#### Collected material ####

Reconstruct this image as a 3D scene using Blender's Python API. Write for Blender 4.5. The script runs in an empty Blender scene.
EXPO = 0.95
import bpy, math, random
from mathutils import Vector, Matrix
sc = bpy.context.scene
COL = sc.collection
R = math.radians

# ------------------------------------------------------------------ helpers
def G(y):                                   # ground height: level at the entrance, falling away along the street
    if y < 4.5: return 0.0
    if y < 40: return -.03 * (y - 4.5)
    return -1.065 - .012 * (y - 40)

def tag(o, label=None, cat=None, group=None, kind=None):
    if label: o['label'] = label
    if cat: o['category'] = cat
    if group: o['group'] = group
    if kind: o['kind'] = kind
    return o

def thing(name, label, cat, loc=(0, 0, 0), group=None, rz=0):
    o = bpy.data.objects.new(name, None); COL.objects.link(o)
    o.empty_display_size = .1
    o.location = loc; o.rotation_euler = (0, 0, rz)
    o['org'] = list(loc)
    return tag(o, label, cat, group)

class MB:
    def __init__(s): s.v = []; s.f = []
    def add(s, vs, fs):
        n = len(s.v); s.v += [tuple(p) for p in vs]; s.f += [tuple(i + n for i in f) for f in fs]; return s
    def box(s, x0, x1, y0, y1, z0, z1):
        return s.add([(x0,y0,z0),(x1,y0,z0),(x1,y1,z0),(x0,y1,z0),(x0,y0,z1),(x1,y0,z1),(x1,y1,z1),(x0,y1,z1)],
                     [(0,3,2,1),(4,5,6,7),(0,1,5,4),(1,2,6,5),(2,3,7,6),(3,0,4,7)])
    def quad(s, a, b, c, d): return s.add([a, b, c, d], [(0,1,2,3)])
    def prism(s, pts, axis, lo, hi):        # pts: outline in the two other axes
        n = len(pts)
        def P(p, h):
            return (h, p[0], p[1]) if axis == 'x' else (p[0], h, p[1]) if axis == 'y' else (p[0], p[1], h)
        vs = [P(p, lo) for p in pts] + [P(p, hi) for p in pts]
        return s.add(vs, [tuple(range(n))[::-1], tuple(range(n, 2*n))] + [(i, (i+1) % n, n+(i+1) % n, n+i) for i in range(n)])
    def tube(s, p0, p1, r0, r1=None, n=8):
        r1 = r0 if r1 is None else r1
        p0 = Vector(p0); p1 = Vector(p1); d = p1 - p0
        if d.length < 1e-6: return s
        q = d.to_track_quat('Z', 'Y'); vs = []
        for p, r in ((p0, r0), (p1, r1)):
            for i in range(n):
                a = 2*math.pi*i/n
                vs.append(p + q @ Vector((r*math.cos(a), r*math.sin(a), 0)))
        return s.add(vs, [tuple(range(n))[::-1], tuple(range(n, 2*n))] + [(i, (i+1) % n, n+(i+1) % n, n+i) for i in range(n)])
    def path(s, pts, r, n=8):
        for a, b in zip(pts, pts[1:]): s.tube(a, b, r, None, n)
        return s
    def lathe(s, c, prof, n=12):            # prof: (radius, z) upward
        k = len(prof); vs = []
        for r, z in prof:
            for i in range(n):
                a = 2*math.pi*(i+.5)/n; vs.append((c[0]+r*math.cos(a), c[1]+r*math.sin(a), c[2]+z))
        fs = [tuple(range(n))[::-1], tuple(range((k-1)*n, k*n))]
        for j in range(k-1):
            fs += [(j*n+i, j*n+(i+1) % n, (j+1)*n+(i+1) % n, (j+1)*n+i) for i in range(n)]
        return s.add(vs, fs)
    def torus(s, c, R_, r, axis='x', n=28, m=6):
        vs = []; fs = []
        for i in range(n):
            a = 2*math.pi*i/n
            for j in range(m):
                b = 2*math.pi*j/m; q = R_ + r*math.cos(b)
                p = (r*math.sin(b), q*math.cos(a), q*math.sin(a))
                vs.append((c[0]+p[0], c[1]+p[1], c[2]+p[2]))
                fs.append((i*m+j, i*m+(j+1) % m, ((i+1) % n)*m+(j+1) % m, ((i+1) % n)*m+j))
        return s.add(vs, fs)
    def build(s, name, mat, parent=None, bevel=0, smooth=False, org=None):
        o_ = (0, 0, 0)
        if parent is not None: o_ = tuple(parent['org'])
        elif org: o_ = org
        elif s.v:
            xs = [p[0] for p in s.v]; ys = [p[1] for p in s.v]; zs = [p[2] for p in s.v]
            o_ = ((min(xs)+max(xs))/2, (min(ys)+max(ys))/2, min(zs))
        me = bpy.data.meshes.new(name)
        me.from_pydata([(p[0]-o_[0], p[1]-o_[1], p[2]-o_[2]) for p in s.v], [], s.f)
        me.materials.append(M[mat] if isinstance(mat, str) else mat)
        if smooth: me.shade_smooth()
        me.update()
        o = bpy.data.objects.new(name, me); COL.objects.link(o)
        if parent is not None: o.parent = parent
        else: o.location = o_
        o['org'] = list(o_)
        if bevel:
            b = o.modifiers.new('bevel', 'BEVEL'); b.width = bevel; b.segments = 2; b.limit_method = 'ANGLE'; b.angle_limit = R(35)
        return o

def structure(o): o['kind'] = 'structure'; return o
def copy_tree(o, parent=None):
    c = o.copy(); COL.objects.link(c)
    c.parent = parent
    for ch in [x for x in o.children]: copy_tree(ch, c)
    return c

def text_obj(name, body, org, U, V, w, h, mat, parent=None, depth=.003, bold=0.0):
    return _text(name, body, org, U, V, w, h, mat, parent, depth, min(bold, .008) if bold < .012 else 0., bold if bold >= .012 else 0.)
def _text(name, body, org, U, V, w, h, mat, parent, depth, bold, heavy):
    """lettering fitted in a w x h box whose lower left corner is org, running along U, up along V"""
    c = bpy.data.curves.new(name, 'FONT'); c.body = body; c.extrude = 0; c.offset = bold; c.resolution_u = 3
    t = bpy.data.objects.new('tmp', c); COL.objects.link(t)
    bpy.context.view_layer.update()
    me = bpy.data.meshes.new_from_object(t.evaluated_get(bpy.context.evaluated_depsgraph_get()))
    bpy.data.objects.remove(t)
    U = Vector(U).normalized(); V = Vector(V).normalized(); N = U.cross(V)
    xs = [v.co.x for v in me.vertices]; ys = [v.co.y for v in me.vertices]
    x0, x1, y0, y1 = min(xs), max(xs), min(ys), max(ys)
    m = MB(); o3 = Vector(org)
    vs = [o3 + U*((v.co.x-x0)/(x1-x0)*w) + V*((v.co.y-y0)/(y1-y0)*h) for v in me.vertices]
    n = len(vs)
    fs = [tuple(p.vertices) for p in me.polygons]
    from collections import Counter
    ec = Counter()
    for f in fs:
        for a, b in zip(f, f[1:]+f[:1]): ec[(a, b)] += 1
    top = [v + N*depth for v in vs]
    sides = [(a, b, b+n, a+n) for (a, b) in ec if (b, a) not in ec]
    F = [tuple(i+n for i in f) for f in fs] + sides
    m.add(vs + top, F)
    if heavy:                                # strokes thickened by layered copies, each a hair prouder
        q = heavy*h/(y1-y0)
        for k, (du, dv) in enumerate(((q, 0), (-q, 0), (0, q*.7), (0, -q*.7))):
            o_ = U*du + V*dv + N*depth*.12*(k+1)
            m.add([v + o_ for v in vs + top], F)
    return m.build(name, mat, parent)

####

▶ **Do this**
In the listing above, reproduce the first line and each one after it through the line that contains "R = math.radians".

▶ **Finished answer**
Reconstruct this image as a 3D scene using Blender's Python API. Write for Blender 4.5. The script runs in an empty Blender scene.
EXPO = 0.95
import bpy, math, random
from mathutils import Vector, Matrix
sc = bpy.context.scene
COL = sc.collection
R = math.radians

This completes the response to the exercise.